Protestors in the Kenyan capital of Nairobi have staged a mass "mini skirt rally" after a woman was called a "Jezebel", stripped naked and assaulted as she waited for a bus because her clothing was apparently "tempting" men.

The assault on the woman was captured on film and uploaded to YouTube, and now women have marched through the capital's Uhuru Park to protest. Many of those present wore short skirts and dresses to emphasise their point that women should not be subjected to assault because of the way they dress.

March organiser Ruth Knaust told Capital FM radio: "Violence affects women, men, boys and girls, and if left to continue gaining currency, will deny us healthy relationships."

Nairobi assault
A still from the harrowing video in which a woman was assaulted in Nairobi for dressing "provocatively"YouTube

However the women were confronted by mobs of angry men who shouted abuse, demanding that women should dress decently, and the two sides had to be kept apart by police.
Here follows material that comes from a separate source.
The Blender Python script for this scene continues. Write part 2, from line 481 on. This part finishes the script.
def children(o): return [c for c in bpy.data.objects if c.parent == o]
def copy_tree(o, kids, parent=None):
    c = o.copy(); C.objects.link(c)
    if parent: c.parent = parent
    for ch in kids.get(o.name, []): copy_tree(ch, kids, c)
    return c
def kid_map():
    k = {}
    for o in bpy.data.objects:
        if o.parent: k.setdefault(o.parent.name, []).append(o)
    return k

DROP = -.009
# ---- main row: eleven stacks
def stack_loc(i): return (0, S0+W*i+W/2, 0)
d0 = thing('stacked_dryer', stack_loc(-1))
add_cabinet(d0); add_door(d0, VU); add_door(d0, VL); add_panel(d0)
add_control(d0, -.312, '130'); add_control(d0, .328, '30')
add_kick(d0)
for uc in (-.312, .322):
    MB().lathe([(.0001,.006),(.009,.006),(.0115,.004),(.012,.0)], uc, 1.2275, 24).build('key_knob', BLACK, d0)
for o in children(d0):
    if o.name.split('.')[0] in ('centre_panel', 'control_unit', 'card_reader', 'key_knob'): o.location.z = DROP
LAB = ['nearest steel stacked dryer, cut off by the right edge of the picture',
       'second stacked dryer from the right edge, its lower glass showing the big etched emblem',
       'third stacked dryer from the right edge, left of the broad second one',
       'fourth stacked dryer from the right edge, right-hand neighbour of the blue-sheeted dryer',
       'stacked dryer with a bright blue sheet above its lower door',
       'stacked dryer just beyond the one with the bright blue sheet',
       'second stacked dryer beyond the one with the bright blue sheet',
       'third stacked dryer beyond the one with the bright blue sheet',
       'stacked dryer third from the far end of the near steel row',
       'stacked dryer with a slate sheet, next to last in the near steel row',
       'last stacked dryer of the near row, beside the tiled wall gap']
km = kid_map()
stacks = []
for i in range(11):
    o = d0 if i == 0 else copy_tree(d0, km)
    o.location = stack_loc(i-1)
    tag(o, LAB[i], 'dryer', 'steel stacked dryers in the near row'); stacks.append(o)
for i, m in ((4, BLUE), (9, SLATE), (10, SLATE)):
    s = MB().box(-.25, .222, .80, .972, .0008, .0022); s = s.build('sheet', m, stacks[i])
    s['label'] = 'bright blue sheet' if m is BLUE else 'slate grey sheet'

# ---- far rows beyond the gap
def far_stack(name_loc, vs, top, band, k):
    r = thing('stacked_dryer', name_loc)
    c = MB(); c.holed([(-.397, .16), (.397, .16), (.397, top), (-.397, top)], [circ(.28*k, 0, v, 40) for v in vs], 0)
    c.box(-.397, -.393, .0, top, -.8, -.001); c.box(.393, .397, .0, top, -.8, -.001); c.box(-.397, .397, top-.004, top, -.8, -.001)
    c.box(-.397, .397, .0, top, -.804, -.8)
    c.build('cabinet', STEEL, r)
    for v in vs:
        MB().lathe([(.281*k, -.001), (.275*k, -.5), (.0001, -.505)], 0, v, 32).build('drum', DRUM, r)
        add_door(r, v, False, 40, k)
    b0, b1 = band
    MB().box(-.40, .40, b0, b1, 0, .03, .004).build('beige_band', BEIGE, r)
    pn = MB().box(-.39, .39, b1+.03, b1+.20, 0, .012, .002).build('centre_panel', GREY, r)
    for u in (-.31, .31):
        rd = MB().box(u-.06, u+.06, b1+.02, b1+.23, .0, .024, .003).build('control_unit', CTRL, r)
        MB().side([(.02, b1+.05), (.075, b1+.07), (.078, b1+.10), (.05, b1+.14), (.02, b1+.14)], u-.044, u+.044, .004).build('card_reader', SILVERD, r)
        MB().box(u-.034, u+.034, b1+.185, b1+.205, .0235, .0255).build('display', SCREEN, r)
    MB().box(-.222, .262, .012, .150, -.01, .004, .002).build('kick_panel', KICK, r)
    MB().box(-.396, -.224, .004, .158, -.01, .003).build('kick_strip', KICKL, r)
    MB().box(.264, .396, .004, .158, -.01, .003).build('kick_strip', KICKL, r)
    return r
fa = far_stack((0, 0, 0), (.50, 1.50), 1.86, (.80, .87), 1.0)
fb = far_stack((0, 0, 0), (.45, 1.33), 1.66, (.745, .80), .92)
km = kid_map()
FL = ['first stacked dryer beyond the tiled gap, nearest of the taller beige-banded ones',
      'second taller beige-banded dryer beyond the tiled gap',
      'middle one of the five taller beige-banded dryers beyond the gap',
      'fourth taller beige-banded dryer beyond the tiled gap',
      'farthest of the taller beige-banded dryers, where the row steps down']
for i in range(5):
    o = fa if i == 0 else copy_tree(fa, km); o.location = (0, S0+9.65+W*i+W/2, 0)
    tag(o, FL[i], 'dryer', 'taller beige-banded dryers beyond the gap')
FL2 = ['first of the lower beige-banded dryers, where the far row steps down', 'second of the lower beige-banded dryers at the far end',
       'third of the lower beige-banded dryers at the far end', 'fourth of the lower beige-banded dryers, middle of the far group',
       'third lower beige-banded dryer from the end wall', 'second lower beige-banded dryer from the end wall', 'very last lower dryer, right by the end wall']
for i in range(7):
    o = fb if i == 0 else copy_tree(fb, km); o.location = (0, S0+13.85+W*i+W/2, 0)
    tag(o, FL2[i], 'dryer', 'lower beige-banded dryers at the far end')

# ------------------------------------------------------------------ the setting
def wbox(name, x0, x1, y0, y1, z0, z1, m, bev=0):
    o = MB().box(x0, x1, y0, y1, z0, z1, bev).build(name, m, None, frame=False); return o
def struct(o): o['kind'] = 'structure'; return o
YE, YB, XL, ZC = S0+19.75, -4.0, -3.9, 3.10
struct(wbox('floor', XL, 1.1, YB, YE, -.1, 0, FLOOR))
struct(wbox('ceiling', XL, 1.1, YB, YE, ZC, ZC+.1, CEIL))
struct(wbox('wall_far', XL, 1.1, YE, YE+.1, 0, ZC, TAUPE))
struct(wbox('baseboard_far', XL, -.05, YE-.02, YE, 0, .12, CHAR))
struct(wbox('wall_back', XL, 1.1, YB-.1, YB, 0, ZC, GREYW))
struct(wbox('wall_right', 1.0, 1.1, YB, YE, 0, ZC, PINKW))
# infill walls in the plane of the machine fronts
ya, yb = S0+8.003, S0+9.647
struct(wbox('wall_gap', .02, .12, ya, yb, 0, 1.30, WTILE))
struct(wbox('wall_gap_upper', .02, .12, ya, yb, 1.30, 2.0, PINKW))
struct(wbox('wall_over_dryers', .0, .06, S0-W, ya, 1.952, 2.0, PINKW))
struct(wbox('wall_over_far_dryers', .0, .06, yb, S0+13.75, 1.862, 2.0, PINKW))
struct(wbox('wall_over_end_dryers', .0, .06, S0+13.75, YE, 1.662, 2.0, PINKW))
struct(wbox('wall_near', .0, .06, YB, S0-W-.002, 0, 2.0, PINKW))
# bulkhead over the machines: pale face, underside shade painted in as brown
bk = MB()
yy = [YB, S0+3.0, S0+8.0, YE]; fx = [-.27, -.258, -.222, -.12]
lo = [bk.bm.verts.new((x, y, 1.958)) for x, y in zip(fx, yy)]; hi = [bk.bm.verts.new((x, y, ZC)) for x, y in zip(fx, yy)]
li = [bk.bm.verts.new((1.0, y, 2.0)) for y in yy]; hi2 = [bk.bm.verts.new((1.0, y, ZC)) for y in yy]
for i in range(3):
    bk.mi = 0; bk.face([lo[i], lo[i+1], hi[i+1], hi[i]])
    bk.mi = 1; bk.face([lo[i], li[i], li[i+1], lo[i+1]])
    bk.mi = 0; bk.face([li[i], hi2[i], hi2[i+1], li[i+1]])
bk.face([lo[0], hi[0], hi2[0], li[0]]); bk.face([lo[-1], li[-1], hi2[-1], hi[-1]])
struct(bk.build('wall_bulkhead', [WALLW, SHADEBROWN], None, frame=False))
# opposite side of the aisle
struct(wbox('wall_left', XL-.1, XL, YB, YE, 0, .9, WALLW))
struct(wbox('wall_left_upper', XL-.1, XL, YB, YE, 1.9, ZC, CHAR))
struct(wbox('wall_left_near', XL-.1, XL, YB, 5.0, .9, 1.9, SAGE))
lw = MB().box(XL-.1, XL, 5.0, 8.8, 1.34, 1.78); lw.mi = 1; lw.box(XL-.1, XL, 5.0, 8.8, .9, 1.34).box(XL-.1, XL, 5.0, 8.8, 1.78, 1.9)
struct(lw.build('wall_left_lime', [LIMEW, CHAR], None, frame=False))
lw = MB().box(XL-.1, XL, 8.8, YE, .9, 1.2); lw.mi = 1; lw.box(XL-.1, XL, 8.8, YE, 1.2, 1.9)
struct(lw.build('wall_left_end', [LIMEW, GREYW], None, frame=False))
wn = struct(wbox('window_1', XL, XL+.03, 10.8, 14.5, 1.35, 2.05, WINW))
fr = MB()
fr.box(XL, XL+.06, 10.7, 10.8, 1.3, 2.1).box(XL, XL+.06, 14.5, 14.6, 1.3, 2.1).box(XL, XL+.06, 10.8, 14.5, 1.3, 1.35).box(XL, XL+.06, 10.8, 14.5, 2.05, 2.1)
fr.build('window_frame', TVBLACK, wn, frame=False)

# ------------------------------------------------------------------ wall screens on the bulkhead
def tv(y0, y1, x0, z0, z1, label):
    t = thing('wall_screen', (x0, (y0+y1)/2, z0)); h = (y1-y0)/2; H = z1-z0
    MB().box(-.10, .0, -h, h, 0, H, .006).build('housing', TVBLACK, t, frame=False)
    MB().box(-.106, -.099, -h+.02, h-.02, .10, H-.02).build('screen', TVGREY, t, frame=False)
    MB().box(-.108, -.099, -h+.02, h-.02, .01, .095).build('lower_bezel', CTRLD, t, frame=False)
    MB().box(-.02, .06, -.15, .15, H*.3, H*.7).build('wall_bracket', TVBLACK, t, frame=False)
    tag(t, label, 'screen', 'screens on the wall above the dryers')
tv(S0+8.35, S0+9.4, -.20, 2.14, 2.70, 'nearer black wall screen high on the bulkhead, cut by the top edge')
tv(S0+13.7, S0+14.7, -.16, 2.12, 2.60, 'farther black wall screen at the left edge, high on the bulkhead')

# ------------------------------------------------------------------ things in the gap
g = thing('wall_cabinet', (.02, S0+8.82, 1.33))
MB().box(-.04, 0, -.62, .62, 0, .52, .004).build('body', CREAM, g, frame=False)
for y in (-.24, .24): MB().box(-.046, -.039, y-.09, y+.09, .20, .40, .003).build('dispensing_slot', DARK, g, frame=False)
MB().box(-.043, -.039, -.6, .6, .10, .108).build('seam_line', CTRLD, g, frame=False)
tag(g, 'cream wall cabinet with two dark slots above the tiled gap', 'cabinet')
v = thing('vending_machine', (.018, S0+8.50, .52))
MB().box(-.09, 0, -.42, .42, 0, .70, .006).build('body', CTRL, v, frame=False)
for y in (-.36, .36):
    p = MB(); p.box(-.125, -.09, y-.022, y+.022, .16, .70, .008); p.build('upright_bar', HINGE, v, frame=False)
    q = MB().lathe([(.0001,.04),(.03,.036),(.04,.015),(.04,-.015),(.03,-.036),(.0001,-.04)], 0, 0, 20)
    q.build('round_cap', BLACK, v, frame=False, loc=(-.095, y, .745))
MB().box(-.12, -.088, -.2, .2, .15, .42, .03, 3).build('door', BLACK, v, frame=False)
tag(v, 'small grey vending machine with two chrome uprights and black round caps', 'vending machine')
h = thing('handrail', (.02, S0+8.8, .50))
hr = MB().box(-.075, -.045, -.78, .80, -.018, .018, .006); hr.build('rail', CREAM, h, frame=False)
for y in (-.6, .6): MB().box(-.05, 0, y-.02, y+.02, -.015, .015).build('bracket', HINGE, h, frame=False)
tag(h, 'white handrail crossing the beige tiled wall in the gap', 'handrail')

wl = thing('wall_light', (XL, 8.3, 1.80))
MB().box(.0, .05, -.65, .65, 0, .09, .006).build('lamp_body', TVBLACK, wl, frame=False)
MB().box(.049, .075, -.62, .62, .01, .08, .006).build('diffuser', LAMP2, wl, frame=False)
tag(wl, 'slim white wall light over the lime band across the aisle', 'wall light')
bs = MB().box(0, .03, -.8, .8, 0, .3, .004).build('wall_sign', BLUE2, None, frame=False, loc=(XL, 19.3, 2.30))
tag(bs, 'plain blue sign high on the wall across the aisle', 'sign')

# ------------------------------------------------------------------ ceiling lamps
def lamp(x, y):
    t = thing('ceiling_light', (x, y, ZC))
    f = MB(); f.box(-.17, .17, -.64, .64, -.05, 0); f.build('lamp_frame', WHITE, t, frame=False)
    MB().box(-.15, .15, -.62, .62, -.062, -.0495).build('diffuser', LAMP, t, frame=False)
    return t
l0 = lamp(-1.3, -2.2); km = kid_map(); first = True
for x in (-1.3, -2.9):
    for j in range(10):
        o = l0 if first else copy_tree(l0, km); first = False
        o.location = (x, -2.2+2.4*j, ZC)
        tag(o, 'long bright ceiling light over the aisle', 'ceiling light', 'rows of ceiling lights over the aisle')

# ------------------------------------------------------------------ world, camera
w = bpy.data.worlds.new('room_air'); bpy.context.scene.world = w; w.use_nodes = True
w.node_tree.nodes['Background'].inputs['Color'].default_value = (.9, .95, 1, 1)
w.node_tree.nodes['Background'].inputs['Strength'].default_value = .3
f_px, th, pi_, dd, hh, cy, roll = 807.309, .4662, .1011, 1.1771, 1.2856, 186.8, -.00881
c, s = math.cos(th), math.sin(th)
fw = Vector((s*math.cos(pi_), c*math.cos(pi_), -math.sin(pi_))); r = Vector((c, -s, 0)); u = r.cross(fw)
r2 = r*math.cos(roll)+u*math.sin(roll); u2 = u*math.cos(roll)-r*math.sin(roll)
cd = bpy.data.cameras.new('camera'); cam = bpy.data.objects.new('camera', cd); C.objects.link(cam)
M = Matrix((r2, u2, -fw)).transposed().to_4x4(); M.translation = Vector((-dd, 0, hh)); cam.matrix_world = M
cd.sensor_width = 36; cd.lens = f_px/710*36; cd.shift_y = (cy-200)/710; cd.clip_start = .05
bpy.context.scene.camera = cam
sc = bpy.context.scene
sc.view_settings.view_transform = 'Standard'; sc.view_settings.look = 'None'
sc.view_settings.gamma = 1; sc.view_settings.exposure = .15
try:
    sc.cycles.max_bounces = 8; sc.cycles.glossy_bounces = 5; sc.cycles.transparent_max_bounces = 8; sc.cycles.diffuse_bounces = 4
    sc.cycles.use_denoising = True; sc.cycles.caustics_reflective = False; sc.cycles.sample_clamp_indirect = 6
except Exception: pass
"We can't allow women to dress how they want. It's what gets them raped," said one male protestor, as reported by Al Jazeera.

An online Twitter campaign, #MyDressMyChoice has been trending in Kenya, but many comments from men were less than complimentary. Now male blogger Robert Alai has started a campaign, #NudityIsNotMyChoice, claiming Kenyan society is not yet "mature" enough to tolerate women dressing freely.

Kenya's deputy president has promised to investigate the assault, believed to have been committed by Matatu (minibus) operators. However police have been unable to look into the case as the woman did not formally complain.

In recent years there have been similar protests both in Africa and the West. In Uganda women protested after mini-skirts were banned by the government, and some women were assaulted and had them removed by police.

In 2011 the "SlutWalk" protests began in Toronto, Canada and spread to other Western cities including London. Protestors demanded the right to wear provocative clothing and said if they were assaulted, "blame the rapist not the victim."

More recently, the video "10 Hours of Walking in NYC as a Woman" in which a womsn documented the comments she received for dressing in jeans and a t-shirt, was watched millions of times and led to another debate about men's attitudes towards women.